Sunday, February 17, 2008

ON CREDOLOGY, II

A credo, as I take it, is a set of suppositions about how things are that cannot be verified scientifically. Such things as we believe cannot be observed, tested and authenticated as can those things we know. Such scientific theories as human evolution and global warming are proving factual as our empirical investigations proceed. Whereas the existence of God, immortal souls, and destined human purpose remain subjects of our speculation and belief rather than of certain, objective validation—or knowledge.

Yet it is important to attend to both what we know and what we believe. The significance of knowledge to our survival and thriving is self-evident, even if some knowledge is painful and dangerous. Clearly, much of our formal and informal education involves increasing and clarifying what we know about ourselves, others, the world, and even the cosmos at large. But we also, for our better-being, need to cultivate a system of beliefs designed to benefit our psyches and to serve well the vital needs of other living beings.
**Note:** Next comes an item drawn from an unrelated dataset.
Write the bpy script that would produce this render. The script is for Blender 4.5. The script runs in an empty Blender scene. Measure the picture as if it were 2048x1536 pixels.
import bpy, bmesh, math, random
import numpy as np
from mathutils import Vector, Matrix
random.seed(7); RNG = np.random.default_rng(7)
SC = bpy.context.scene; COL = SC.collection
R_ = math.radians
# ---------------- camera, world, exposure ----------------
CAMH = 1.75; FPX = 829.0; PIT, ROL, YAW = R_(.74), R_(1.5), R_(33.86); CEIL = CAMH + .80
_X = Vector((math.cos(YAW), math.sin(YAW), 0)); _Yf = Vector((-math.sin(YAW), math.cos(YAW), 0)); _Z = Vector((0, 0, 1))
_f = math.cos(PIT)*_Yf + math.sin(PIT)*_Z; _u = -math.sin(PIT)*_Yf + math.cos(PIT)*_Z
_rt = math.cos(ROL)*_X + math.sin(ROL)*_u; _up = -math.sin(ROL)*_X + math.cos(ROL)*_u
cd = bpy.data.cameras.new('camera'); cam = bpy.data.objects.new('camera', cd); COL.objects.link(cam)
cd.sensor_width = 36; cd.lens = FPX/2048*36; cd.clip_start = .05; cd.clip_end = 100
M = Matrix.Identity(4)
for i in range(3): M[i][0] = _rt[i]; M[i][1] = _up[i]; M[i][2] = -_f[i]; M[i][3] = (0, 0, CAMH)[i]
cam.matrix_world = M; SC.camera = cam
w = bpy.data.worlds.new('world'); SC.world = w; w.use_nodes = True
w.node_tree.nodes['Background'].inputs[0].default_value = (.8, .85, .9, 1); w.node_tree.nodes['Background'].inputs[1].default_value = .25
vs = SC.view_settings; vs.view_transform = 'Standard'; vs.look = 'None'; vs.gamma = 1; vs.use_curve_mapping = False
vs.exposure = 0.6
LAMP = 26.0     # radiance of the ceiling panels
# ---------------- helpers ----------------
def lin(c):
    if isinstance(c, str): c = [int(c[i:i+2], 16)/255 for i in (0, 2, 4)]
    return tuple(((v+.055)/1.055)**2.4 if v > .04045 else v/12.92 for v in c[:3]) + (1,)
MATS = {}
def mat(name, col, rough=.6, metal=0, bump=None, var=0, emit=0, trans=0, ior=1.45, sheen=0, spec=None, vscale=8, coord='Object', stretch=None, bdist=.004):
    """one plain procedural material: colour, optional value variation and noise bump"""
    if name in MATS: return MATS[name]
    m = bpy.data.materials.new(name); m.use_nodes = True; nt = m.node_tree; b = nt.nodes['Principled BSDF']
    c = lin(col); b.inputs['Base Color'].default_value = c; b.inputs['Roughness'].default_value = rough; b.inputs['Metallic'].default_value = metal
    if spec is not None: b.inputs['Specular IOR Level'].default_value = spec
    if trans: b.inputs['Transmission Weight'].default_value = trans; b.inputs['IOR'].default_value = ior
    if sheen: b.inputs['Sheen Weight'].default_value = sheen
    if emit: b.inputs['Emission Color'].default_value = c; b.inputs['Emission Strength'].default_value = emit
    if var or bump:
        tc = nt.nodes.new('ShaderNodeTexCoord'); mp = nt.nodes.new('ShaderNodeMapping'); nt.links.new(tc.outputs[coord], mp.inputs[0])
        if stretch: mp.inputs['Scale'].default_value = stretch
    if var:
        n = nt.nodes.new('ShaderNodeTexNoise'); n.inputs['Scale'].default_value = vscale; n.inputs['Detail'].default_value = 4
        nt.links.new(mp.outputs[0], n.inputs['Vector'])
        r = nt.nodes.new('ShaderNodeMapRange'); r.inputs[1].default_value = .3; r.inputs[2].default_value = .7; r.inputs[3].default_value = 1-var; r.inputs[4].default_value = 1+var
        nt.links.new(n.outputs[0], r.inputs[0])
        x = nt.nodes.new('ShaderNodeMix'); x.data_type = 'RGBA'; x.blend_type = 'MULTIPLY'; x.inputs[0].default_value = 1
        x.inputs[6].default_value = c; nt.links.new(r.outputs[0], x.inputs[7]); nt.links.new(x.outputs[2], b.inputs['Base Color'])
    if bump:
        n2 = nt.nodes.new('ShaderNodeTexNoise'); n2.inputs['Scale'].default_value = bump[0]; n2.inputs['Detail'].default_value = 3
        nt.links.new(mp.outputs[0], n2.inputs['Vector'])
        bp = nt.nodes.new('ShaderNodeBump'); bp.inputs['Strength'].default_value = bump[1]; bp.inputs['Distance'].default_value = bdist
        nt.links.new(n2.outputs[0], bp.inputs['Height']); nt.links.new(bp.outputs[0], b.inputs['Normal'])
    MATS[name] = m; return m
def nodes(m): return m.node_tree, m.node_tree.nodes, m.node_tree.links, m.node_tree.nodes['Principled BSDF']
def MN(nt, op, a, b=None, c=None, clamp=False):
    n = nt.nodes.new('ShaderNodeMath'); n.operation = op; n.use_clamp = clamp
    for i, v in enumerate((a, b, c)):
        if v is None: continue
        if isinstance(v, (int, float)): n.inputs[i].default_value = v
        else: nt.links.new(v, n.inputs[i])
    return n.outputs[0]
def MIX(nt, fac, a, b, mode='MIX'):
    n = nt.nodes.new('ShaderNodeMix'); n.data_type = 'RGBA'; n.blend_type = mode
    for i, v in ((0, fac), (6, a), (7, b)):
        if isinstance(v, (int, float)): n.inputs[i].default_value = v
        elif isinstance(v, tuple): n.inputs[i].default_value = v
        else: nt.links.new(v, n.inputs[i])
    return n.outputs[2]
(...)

While beliefs cannot, by definition, be verified and authenticated scientifically, they can be assessed pragmatically by their fruits. A belief is a good belief to the extent that experience shows it to serve us and others well. A belief in ethnic superiority and ethnic cleansing obviously leads to harming and killing human beings and must therefore be judged a flawed belief. Likewise we may all come in time to recognize the slaughter of animals for human food to be a flawed belief (as some already do). Human history can be written in terms of the evolution of our collective beliefs and prevailing ideologies, rising and falling over time, not necessarily in the direction of greater enlightenment.

Yet overall there seems to be more light in our present collective human consciousness than we have generated in earlier eras, and we are now better able to discern beneficial from malignant beliefs—good from bad, helpful from harmful. We are growing wiser in general. While we may recognize the rights of individuals to choose their own beliefs, we must deny that all beliefs are equally valid. A belief proves valid or strong not by logic but by effect: it serves life well or ill, as time and reflective observation will reveal.

It behooves us in our education ,then, to learn to discern what are the most serviceable beliefs we may adopt and live by: Which beliefs work best to benefit the biosphere, that interwoven matrix of all Earthly life, in which we live and move and have our conscious being? Together we must seek out such beliefs and make of them our sacred credo.